Saturday, June 22, 2013

Kid Cudi: Inicud

Kid Cudi.  Inicud.
Universal Republic, 2013.  Kid Cudi:!Twitter
Kid Cudi is a bit of a Cleveland Hip-Hop darling and his music is popular but unusual. “Day n Nite” was a big hit a few years ago and the world at large got to meet the lonely Cleveland stoner as he pondered his existence like a modern Descartes. He is a depressive Jim Morrison, stoned rocker murmuring raps and poems over esoteric beats (I guess that would make him later career Jim Morrison). His newest album, Indicud, features heavy themes of faith and resurrection and love/lust. The album dedication is even a portentous declaration, “This album is dedicated to Ben Breedlove and all my fans that have passed away. I will continue to guide in your honor. Love always, forever and infinite.” Most of the songs have solid beats but lack any real hook that is prevalent in the current music scene. A few songs are what would be qualified as “catchy” but Kid Cudi rises above the formulaic expectation of albums and refuses to stray from what he’s known for, creating music and raps that people who are down and out can relate to. He doesn’t sing to be used in a Jazzercise class, (Pitbull). In fact, I think I picked up on some nerd energy, with songs named “Lord of the Sad and Lonely” and “The Flight of the Moon Man” I envision him creating these tracks in his basement, probably in his Druid cape, conjuring up spacey music favored by Stoner Rockers and Pink Floyd fans. Actually, that’s the real comparison. He doesn’t make 20 minute songs but Kid Cudi is the Pink Floyd of hip-hop in the current world. Welcome to the dark side of the Moon Man.

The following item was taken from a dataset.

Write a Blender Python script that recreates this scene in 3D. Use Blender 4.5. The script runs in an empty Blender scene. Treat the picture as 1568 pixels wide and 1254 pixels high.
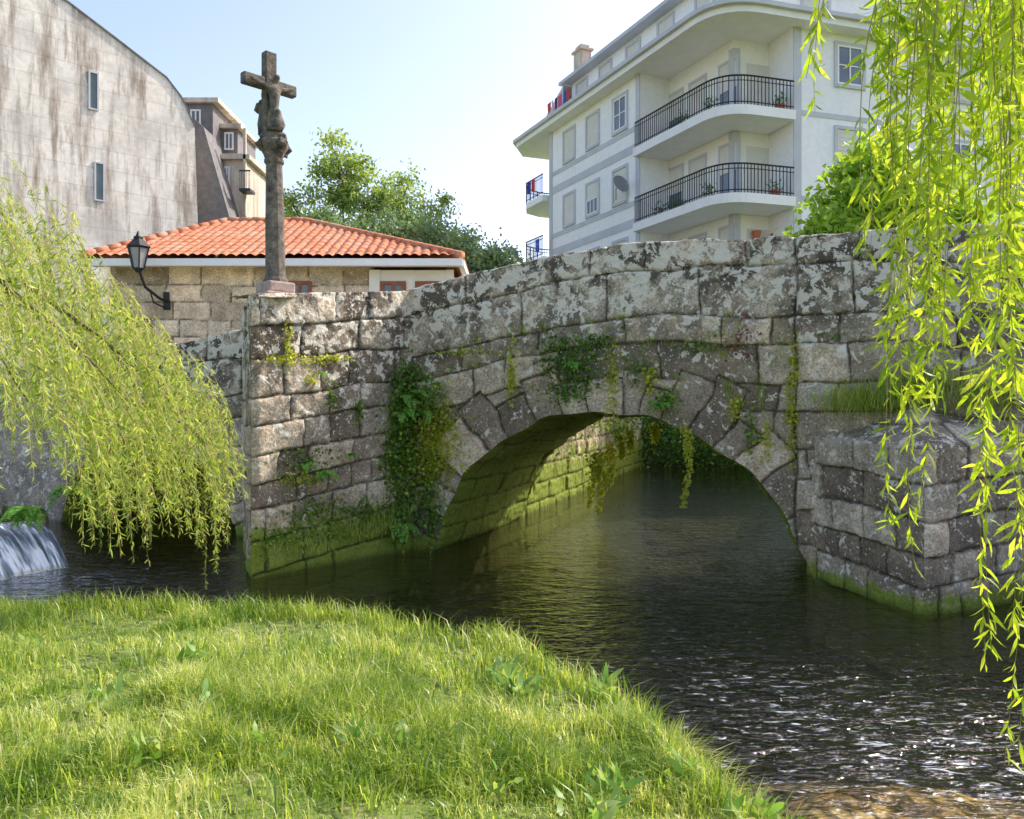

I will say that Kid Cudi manages to find complementary artists who add great layer to his songs, and only in country music and hip-hop does the craft of album-long storytelling really exist with any consistency. This is Kid Cudi’s break from the Man on the Moon series and each of the tracks on Indicud feel like they belong to each other, working and twisting into the next like shoots of new growth. He blends rage, discontent, and Holden Caulfieldesque bitterness that churns his songs.
I have mixed feelings about hip-hop as a musical genre. Frankly, I hold it hostage only because I think it should be better and more constructive than what it currently it. Sure we have Cudi, Macklemore, and Nas. But this is the musical genre that started with Grandmaster Flash and N.W.A; I feel that the genre has slipped into sweaty dance club hits that talk about how a large ass made a man fall to his knees instead of a nightstick. Not to disparage large asses, but it’s not as impressive. I’m just going to say it. Hip-hop lost its creativity and street credit. But Cudi, even when he writes songs that make me want to stick my head in a toaster oven, (“Girls” Featuring Too $hort, I’m looking at you), he’s still creating and it’s different from the masses, even if it is cheap. Also, Too $hort is never allowed to sing again, ever. But as soon as I get sick of his discussion of how everyone should be more open minded and “fuck” people of mixed nationalities (Medgar Evers would have been so impressed with how far we’ve come) then he busts out songs like “Red Eye” and I have to go back to begrudgingly appreciating his craft. Cudi took a true leadership role with the album, including designing the artwork and executive producing the album, and deserves a lot of the credit. He also plays guitar, keyboard, and drums on most of the tracks and that gives his work a more rock quality. His work is more musical and less rapper over backbeat. Is he a member of the women objectifying misogynist squad? Yes. Can he contribute good art? …Yes. Does that make my heart cry? Do I really need to answer?
Indicud is complicated work and an impressive one that is what hip-hop is often not, contemplative.
Personnel:  Kid Cudi; King Chip; Father John Misty; Kendrick Lamar; Too $hort; A$AP Rocky; Michael Bolton; Haim.
Tracks:  Resurrection of Scott Mescudi, Unfuckwittable, Just What I Am (featuring King Chip), Young Lady (featuring Father John Misty), King Wizard, Immortal, Solo Duo Part II (featuring Kendrick Lamar), Girls (featuring Too $hort), New York City Rage Fest, Red Eye (featuring Haim), Mad Solar, Beez (featuring RZA), Brothers (featuring King Chip & A$AP Rocky), Burn Baby Burn, Lord of the Sad and Lonely, Cold Blooded, Afterwards (Bring Yo Friends) (featuring Michael Bolton & King Chip), Flight of the Moon Man.